━━━━━ Records shown ━━━━━

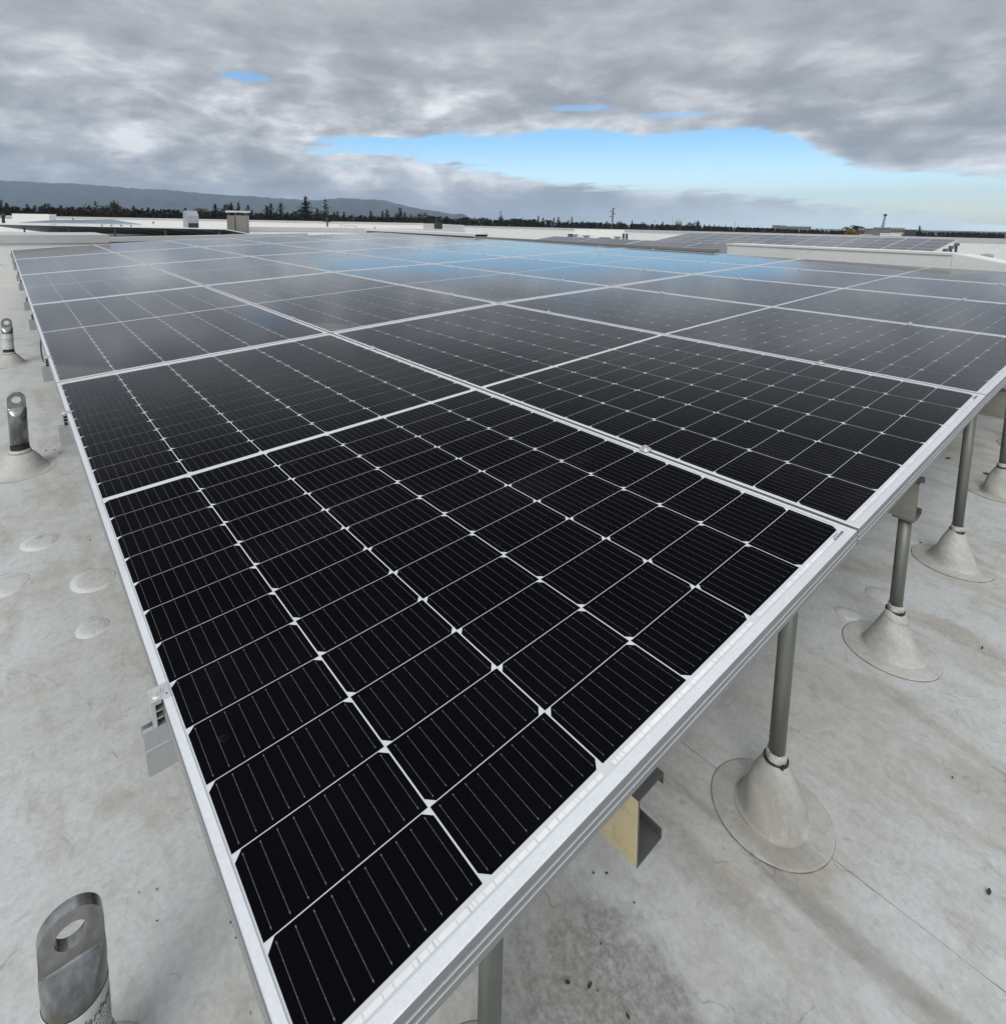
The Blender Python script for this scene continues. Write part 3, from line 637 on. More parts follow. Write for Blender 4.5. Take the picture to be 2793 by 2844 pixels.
for s, (x, y, lab, under) in enumerate(posts):
    ro = post(x, y, lab, under, s + 3)
    tag(ro, ('galvanised pipe post in a membrane boot, ' + lab) if lab else 'galvanised pipe post in a membrane boot, outside the right picture edge', 'post', 'pipe posts under the big array')
# second line of posts deeper under the array
for k_ in range(4):
    x = 0.49 + 1.17 * k_
    ro = post(x, 3.4, '', 0, 30 + k_, top=AP(x, 3.4, BB).z - roof_z(x, 3.4) - 0.002)
    tag(ro, 'galvanised pipe post standing in the shade deep under the array', 'post', 'pipe posts under the big array')

# ------------------------------------------------------------------ roof anchors with eyes
def anchor(x, y, lab, sticker, seed, writing=False, htop=0.372, bs=1.0):
    z0 = roof_z(x, y); root = empty('roof_anchor', loc=(x, y, z0)); R0 = 0.0362
    hp = htop - 0.070; hb_ = htop - 0.120            # foot of the flat plate, start of the pinch
    dh = hb_ - 0.002 - 0.2385
    mb = MB(); n = 40
    def ring(h, ry, rx=R0, sq=2.0):
        out = []
        for t in range(n):
            a = 2 * math.pi * t / n; c, s = math.cos(a), math.sin(a); e = 2.0 / sq
            out.append((rx * math.copysign(abs(c) ** e, c), ry * math.copysign(abs(s) ** e, s), h))
        return out
    rings = [ring(0.095, R0), ring(hb_, R0), ring(hb_ + 0.010, R0 * 0.97), ring(hb_ + 0.022, R0 * 0.80, R0 * 1.01, 2.2), ring(hb_ + 0.033, R0 * 0.52, R0 * 1.02, 2.7), ring(hb_ + 0.043, R0 * 0.32, R0 * 1.005, 3.5), ring(hp, 0.0088, R0 * 0.985, 5.0)]
    mb.loft(rings, 0, True); mb.build('pipe', M['anchor'], root)
    # flat eye plate: outline with a hole, given its thickness
    mb = MB(); ro = R0 * 0.975; hc = htop - ro; hr_ = 0.0180; T = 0.0085; k = 40
    outer = []; inner = []
    for t in range(k):
        a = 2 * math.pi * t / k; c, s = math.cos(a), math.sin(a)
        inner.append((hr_ * c, hc + hr_ * s))
        if s >= 0: outer.append((ro * c, hc + ro * s))
        else:
            # straight sides down to the foot
            sc = min(1 / max(abs(c), 1e-6), (hc - hp + 0.004) / max(ro * abs(s), 1e-6)); outer.append((max(-ro, min(ro, ro * c * sc)), hc + ro * s * sc))
    for t in range(k):
        u = (t + 1) % k
        for yy, fl in ((-T, False), (T, True)):
            q = [(outer[t][0], yy, outer[t][1]), (outer[u][0], yy, outer[u][1]), (inner[u][0], yy, inner[u][1]), (inner[t][0], yy, inner[t][1])]
            mb.face(q if not fl else list(reversed(q)))
    mb.loft([[(a, -T, b) for a, b in outer], [(a, T, b) for a, b in outer]], 0, True, caps=False); mb.loft([[(a, T, b) for a, b in inner], [(a, -T, b) for a, b in inner]], 0, True, caps=False)
    mb.build('eye_plate', M['anchor'], root)
    mb = MB(); mb.lathe([(0.0369, 0.100), (0.0369, 0.124)], 40, wob=lambda t, z: 0.006 * math.sin(5 * t), caps=False); mb.build('tape_band', M['mastic_and_shade'], root)
    mb = MB(); mb.lathe([(0.118 * bs, 0.002), (0.105 * bs, 0.006), (0.092 * bs, 0.022), (max(0.05, 0.074 * bs), 0.050), (max(0.0475, 0.056 * bs), 0.074), (0.0450, 0.084), (0.0415, 0.088), (0.0405, 0.101), (0.0372, 0.1015)], 48, wob=lambda t, z: 0.25 * boot_wob(seed)(t, z), caps=False); mb.build('cone_boot', M['boot'], root)
    mb = MB(); mb.lathe([(0.0440, 0.0845), (0.0440, 0.0875), (0.041, 0.0878)], 40, caps=False); mb.build('strap', M['strap'], root)
    mb = MB(); mb.lathe([(0.148 * bs, -0.002), (0.148 * bs, 0.0018), (0.143 * bs, 0.0028), (0.10 * bs, 0.0034)], 60, caps=False); mb.lathe([(0.1488 * bs, -0.001), (0.1488 * bs, 0.0006), (0.1478 * bs, 0.0008)], 60, mi=1, caps=False); mb.build('flange', [M['boot'], M['rim']], root)
    if sticker:
        mb = MB(); r = R0 + 0.0006
        def cyl(a, h, rr=r): return (rr * math.cos(a), rr * math.sin(a), h)
        a0, a1 = math.radians(-205), math.radians(10); h0, h1 = 0.126, 0.2385 + dh
        for t in range(28):
            q0 = a0 + (a1 - a0) * t / 28; q1 = a0 + (a1 - a0) * (t + 1) / 28
            mb.face([cyl(q0, h0), cyl(q1, h0), cyl(q1, h1), cyl(q0, h1)], 0, True)
        q_ = random.Random(seed)
        if writing:
            for ln in range(6):      # lines of small print
                h = 0.205 + dh - ln * 0.007; a = math.radians(-62)
                while a < math.radians(2):
                    l = q_.uniform(0.03, 0.09); mb.face([cyl(a, h, r + 0.0004), cyl(a + l, h, r + 0.0004), cyl(a + l, h + 0.0022, r + 0.0004), cyl(a, h + 0.0022, r + 0.0004)], 1); a += l + 0.03
            for (a, h, wd, hh) in ((-118, 0.196 + dh, 13, 0.024), (-132, 0.186 + dh, 8, 0.018)):
                a = math.radians(a); wd = math.radians(wd); mb.face([cyl(a, h, r + 0.0003), cyl(a + wd, h - 0.004, r + 0.0003), cyl(a + wd * 0.9, h + hh, r + 0.0003), cyl(a + wd * 0.2, h + hh * 0.9, r + 0.0003)], 2)
            # worn-through strip and scuffs on the sticker
            for (a, h, wd, hh) in ((-150, 0.196 + dh, 6, 0.034), (-84, 0.185 + dh, 6, 0.022)):
                a = math.radians(a); wd = math.radians(wd); mb.face([cyl(a, h, r + 0.0003), cyl(a + wd, h, r + 0.0003), cyl(a + wd * 1.2, h + hh, r + 0.0003), cyl(a + wd * 0.3, h + hh, r + 0.0003)], 3)
        else:
            for _ in range(14):
                a = math.radians(q_.uniform(-150, -20)); h = q_.uniform(0.135, 0.225 + dh); wd = q_.uniform(0.1, 0.5); hh = q_.uniform(0.003, 0.009)
                mb.face([cyl(a, h, r + 0.0004), cyl(a + wd, h, r + 0.0004), cyl(a + wd, h + hh, r + 0.0004), cyl(a, h + hh, r + 0.0004)], q_.choice((1, 3)), True)
        mb.build('sticker', [M['sticker'], M['ink'], M['blue_ink'], M['anchor']], root)
        if writing:
            cu = bpy.data.curves.new('lettering', 'FONT'); cu.body = 'Harbor'; cu.size = 0.018; cu.extrude = 0.0001; cu.shear = 0.25
            tmp = bpy.data.objects.new('lettering', cu); C.objects.link(tmp); bpy.context.view_layer.update()
            me = bpy.data.meshes.new_from_object(tmp.evaluated_get(bpy.context.evaluated_depsgraph_get()))
            bpy.data.objects.remove(tmp)
            wmax = max(v.co.x for v in me.vertices)
            for v in me.vertices:
                a = math.radians(-100) + v.co.x / (r); h = 0.212 + dh + v.co.y; rr = r + 0.0005 + v.co.z
                v.co = Vector((rr * math.cos(a), rr * math.sin(a), h))
            me.materials.append(M['blue_ink'])
            st = [c for c in root.children if c.name.startswith('sticker')][0]
            link('lettering', me, st)
    tag(root, lab, 'roof anchor', 'eye anchors along the left edge')
    return root
anchor(-0.118, 0.460, 'large eye anchor with printed white sticker in the bottom left corner', True, 11, True, 0.326, 0.62)
anchor(-0.123, 2.972, 'plain grey eye anchor without a sticker, between two other anchors', False, 12)
anchor(-0.138, 5.420, 'small distant eye anchor wrapped in a scuffed sticker, farthest of the anchors', True, 13)

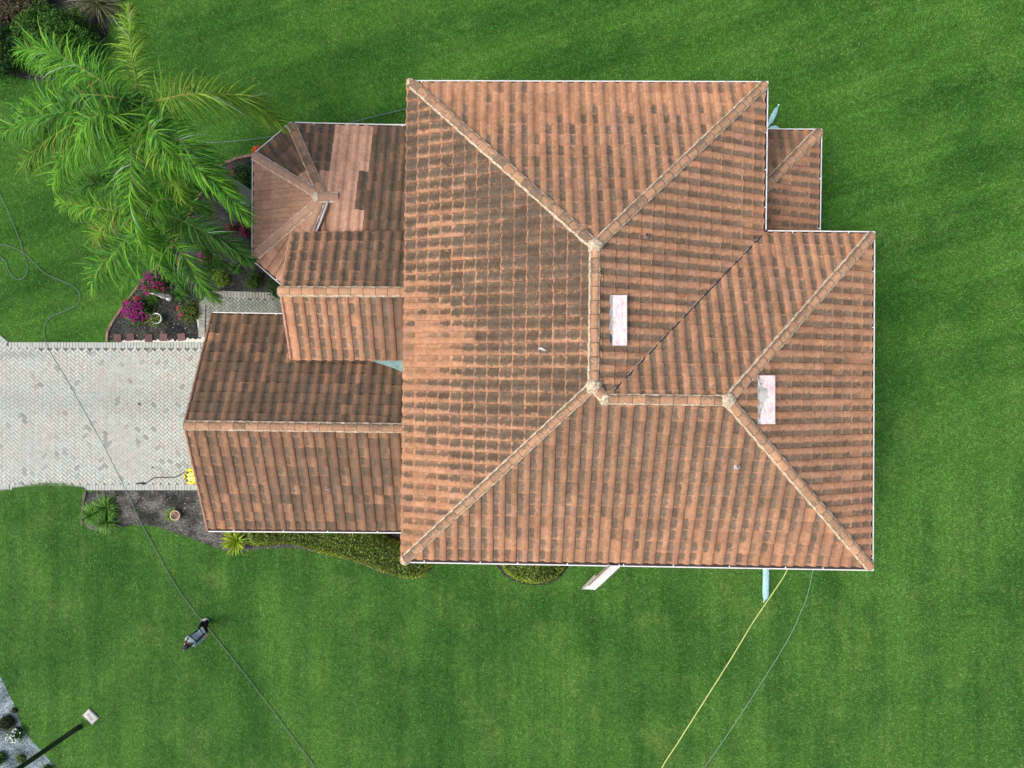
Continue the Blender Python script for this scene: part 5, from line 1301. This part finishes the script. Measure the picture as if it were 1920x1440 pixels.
skin_obj('overalls', tv, [(0, 1), (1, 2), (2, 3), (0, 4), (4, 5), (5, 6), (0, 7)], [.185, .13, .10, .085, .13, .10, .085, .175], M['black'], root)
up_ = Vector((0, 0, 1)); tl = (ch-wa).normalized(); bk = rt.cross(tl).normalized()
if bk.z < 0: bk = -bk
for s_ in (-1, 1):
    b = MB(); b.tube(bez([pel-rt*s_*-.13+bk*.12, wa+rt*s_*.14+bk*.10, ch+rt*s_*.17+bk*.06, ch.lerp(nk, .6)+rt*s_*.13+bk*.10, nk+rt*s_*.10+fw*.10-Vector((0, 0, .03))], 4), .028, 6, (1, 1, 1)); b.build('strap', M['black'], root, smooth=True)
b = MB(); b.tube(bez([ch-rt*.20+bk*.09, ch-rt*.11+bk*.18, ch+bk*.205, ch+rt*.11+bk*.18, ch+rt*.20+bk*.09], 4), .024, 6, (1, 1, 1)); b.build('strap', M['black'], root, smooth=True)
for a, t_ in ((aR, toR), (aL, toL)):
    d_ = (t_-a); d_.z = 0; d_.normalize(); h_ = Vector((a.x, a.y, .045))-d_*.07
    skin_obj('shoe', [h_, h_+d_*.13+Vector((0, 0, .01)), h_+d_*.25-Vector((0, 0, .005))], [(0, 1), (1, 2)], [.074, .076, .066], M['shoe'], root)
b = MB(); c_ = hd.lerp(ht, .62); ax = (ht-hd).normalized(); rows = []
xx = ax.cross(rt).normalized()
for i in range(8):
    ph = math.pi/2*i/7; rows.append([c_+(rt*math.cos(a)*.098+xx*math.sin(a)*.115)*math.cos(ph)+ax*(.11*math.sin(ph)) for a in [k*2*math.pi/20 for k in range(20)]])
b.grid(rows, close=True)
f_ = fw-ax*fw.dot(ax); f_.normalize()
b.face([c_+f_*.09-rt*.085, c_+f_*.145-rt*.06-ax*.02, c_+f_*.16-ax*.025, c_+f_*.145+rt*.06-ax*.02, c_+f_*.09+rt*.085]); b.build('cap', M['capcloth'], root, smooth=True)
b = MB(); b.tube([c_+f_*.10-rt*.07-ax*.03, c_+f_*.185-ax*.03, c_+f_*.10+rt*.07-ax*.03], .010, 6); b.build('cap_trim', M['pale'], root)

━━━━━

What the exercise asks: Give the count of lines in the listing that hold the word "script", with no other text.

Completed exercise: 2